Cuando empezó el confinamiento, Comelles impulsó el festival virtual Ruido Vírico. Son sesiones dominicales, de cuatro a ocho de la tarde, en las que cada semana artistas de electrónica experimental actúan desde casa ante un público que escucha desde sus pantallas. Algunos han introducido paisajes sonoros de su entorno en sus directos. Para un gremio tan minoritario, está siendo todo un éxito. “Es el primer festival en el que no tengo que decirle al de al lado que se calle”, comentan algunos espectadores, admirados de la rica experiencia que les permite degustar al máximo unos sonidos y frecuencias que requieren atención y calidad acústica. “En nuestro mundo de colgados sociópatas, es muy bien recibido”, bromea Comelles. De hecho, afirma que Ruido Vírico ha llegado para quedarse. Seguirá existiendo el día que salgamos de esta.

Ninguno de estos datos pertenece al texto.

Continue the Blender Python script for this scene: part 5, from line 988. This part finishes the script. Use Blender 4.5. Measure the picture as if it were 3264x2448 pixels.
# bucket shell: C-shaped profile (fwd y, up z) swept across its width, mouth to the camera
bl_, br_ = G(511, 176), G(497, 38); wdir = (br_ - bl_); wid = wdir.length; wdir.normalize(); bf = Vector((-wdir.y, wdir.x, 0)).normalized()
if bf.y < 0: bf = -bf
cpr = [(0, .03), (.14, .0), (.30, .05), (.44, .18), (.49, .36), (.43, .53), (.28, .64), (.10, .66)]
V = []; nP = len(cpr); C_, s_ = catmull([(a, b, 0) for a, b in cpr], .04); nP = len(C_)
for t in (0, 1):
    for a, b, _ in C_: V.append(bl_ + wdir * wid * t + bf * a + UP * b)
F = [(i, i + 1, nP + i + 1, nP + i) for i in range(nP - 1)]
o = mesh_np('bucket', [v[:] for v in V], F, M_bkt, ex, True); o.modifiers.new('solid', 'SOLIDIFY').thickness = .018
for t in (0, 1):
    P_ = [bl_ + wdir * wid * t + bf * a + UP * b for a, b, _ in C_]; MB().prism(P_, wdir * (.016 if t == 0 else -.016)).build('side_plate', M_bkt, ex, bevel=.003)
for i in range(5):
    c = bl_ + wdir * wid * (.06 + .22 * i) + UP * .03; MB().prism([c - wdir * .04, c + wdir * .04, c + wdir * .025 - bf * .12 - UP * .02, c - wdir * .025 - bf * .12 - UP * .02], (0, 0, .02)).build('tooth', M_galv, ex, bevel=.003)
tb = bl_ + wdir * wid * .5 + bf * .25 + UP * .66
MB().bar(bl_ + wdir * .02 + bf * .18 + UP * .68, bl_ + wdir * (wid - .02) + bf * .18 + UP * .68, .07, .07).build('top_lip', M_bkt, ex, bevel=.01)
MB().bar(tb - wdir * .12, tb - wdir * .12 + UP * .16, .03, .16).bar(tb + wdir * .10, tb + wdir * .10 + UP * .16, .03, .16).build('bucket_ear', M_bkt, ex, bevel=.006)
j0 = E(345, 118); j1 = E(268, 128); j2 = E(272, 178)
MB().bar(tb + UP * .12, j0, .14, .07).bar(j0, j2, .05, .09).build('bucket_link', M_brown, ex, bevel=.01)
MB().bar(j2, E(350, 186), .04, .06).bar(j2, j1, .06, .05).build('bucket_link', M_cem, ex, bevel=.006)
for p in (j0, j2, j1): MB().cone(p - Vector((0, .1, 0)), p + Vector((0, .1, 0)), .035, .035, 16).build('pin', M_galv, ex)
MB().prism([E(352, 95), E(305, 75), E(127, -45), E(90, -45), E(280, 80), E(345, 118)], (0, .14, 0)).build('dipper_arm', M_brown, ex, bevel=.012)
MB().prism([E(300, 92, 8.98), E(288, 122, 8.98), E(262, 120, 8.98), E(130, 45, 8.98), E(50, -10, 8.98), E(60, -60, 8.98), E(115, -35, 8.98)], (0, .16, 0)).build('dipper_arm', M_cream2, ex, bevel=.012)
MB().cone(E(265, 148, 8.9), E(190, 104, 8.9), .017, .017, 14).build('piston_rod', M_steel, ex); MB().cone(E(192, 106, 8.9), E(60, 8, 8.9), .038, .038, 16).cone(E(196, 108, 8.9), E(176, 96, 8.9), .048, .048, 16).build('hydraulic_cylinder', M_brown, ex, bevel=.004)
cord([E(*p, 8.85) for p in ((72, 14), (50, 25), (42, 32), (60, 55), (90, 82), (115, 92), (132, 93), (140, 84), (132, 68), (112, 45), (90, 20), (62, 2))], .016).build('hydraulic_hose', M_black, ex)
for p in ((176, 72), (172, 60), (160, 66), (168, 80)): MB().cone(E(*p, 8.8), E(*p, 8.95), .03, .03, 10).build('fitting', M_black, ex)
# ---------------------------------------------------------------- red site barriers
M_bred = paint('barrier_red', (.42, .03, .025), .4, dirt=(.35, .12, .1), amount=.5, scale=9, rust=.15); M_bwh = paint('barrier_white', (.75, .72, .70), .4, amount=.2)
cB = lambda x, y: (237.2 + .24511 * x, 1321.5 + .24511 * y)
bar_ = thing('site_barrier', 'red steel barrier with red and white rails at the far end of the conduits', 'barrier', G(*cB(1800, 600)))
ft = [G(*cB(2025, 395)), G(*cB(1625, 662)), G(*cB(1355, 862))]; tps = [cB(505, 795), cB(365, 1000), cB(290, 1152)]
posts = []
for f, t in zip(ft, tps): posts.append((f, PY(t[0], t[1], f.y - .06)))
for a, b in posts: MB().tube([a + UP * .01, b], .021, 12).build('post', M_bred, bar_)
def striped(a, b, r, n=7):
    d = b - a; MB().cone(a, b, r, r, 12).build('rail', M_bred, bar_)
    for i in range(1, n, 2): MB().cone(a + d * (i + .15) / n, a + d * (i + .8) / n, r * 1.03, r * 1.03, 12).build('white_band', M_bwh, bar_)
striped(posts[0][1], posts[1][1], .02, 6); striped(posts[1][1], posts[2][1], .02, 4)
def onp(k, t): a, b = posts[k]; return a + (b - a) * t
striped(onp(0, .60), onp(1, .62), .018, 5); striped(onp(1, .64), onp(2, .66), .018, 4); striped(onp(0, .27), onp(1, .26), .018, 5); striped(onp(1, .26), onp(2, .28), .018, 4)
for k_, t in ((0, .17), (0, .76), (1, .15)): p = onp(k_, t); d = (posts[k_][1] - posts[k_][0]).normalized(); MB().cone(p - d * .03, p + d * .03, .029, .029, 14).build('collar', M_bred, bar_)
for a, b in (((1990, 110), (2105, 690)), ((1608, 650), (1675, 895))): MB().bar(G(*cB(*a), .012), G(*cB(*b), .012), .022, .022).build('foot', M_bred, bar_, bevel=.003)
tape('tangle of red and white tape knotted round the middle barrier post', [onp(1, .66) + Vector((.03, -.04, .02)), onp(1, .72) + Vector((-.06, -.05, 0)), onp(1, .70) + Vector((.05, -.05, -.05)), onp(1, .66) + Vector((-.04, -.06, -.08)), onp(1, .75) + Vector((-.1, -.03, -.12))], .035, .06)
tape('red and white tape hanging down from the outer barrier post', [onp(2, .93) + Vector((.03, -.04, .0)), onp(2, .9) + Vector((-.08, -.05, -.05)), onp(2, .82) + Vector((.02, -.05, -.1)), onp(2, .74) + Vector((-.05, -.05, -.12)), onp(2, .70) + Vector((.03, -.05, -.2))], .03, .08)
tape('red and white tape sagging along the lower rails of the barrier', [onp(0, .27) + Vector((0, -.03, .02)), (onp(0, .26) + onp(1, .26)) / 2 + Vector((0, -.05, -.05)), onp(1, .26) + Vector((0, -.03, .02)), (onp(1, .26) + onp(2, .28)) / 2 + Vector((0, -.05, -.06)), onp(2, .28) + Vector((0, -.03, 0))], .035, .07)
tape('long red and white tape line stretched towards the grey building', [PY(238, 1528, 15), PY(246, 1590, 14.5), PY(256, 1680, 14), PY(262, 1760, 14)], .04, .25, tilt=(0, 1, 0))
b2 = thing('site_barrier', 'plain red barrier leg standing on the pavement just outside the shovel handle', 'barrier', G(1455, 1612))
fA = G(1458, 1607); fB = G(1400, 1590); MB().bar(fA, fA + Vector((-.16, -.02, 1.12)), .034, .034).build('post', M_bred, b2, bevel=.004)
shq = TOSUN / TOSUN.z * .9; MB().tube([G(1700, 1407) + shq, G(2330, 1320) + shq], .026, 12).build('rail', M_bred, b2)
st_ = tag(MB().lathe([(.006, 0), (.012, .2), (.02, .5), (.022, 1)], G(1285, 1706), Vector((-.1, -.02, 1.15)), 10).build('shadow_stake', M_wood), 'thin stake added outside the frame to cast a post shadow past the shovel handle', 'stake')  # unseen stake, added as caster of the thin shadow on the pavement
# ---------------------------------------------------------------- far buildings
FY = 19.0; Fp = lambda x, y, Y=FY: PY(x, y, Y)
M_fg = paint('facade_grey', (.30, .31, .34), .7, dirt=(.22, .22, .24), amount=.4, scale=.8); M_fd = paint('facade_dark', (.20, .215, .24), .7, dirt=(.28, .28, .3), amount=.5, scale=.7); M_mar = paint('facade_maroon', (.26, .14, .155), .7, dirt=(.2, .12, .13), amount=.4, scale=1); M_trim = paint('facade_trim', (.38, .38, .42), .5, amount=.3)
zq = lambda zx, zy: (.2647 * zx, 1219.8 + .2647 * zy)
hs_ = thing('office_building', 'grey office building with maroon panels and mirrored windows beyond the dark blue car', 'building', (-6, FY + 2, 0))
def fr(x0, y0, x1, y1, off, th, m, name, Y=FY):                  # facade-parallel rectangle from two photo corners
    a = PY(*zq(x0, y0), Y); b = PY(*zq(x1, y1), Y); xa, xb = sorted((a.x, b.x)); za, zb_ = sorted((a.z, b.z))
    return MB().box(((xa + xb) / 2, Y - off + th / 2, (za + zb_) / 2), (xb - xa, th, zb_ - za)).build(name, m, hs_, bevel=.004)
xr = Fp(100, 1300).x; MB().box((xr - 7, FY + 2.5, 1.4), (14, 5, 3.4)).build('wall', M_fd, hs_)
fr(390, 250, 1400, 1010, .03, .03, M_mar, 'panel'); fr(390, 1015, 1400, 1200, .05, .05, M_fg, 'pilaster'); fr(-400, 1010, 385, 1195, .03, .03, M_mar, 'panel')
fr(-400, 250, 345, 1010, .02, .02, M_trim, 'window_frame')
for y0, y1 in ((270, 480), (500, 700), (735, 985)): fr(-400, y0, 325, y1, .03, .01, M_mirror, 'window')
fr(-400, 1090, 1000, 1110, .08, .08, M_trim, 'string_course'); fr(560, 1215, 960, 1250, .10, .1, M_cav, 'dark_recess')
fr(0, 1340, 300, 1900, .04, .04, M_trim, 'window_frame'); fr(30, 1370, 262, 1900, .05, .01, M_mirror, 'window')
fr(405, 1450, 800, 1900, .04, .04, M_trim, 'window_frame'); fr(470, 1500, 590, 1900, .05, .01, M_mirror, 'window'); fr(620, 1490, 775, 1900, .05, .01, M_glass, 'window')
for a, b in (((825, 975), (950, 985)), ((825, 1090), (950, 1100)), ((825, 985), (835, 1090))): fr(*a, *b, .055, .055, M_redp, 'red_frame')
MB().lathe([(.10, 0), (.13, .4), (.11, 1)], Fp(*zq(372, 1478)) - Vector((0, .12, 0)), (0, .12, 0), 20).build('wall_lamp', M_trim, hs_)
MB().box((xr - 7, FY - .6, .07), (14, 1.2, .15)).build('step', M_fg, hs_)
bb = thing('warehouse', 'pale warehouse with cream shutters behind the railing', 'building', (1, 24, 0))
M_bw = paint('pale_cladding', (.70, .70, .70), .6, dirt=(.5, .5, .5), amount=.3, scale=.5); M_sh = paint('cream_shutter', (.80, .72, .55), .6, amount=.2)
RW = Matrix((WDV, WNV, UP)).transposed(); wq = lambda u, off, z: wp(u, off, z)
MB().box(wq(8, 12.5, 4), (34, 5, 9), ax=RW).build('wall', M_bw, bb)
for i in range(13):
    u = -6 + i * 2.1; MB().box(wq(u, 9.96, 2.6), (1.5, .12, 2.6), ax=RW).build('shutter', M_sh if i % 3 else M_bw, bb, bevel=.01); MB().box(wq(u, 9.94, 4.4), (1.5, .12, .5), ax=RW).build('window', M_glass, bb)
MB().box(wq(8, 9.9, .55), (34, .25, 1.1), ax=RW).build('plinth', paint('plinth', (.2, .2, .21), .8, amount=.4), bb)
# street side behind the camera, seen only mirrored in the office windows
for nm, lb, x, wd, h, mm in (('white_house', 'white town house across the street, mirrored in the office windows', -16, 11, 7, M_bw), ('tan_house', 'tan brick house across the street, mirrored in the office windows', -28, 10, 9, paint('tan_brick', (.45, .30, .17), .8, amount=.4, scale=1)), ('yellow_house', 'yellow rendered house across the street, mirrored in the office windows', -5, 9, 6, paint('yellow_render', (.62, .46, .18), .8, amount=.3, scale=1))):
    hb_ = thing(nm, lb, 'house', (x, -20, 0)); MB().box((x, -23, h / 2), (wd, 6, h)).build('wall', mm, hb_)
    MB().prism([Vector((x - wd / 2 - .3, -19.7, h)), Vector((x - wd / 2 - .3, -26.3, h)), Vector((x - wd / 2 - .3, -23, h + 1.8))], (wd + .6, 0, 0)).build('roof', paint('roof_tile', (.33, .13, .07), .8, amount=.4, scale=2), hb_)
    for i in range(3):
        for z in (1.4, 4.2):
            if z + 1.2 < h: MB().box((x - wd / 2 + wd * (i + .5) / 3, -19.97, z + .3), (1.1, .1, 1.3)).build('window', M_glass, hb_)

De Nueva Guinea a los Andes
Ahora que tenemos tan limitada la posibilidad de escuchar música en vivo, tal vez sea un buen momento para reconsiderar nuestra definición de música. Para ampliarla o, simplemente, para reconsiderar el concepto de música que manejan otras culturas. “Para los kakuli de Nueva Guinea la música real es aquella que producen los pájaros en las copas de los árboles, mientras que la humana no pasa de ser una imitación imperfecta”, explica el etnomusicólogo peruano Julio Mendívil. “Los indígenas quechua de los Andes centrales consideran música el rumor del río, el temblor de las hojas de los árboles y otros ruidos producidos por la naturaleza”, sigue en su excepcionalmente revelador ensayo ‘En contra de la música’. La música no es más que una convención social. Música, concluye Mendívil, “es todo aquello reconocido como tal por un grupo humano determinado y no un canon universal, normativo y excluyente”.
No existe la música. Existen las músicas.